Mr. Short chalked it all up to the subjective nature of comedy.
“When the mother dies in Bambi and the little deer cries, that’s going to affect a whole audience,” he said. “A man slips on a banana peel? Some audiences will laugh really hard, and some people will say, ‘Oh, that’s just stupid.’ When I did SCTV 20 years ago, there would be older-generation comedians saying”-Borscht Belt voice-“‘ I don’t get it. Where are the jokes?’ Some people adore Jim Carrey; some people can’t take Jim Carrey. You think a 21-year-old guy could care less about Fat Actress? To him it’s as dull as toast! Is he an idiot?”
Mr.

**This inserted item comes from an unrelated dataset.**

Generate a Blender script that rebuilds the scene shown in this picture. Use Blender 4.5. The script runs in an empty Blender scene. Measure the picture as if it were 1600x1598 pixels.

Short’s own personal comedic tastes run, currently, to Everybody Loves Raymond, MadTV and Tina Fey. “If I’m in the house and Saturday Night Live is on, I turn on Saturday Night Live,” he said. “I think it’s fun. I don’t judge it very hard. I know how hard it is.”
And with that, he was off to buy a picture frame from a store down the street.
“I’m not optimistic and happy,” Mr. Short said with another flash of teeth. “I am a comedian that actually laughs on the inside. But I think that if I were ‘on’ and ‘wacky’ right now, you’d want to ultimately hit me. It’s pretty boring.”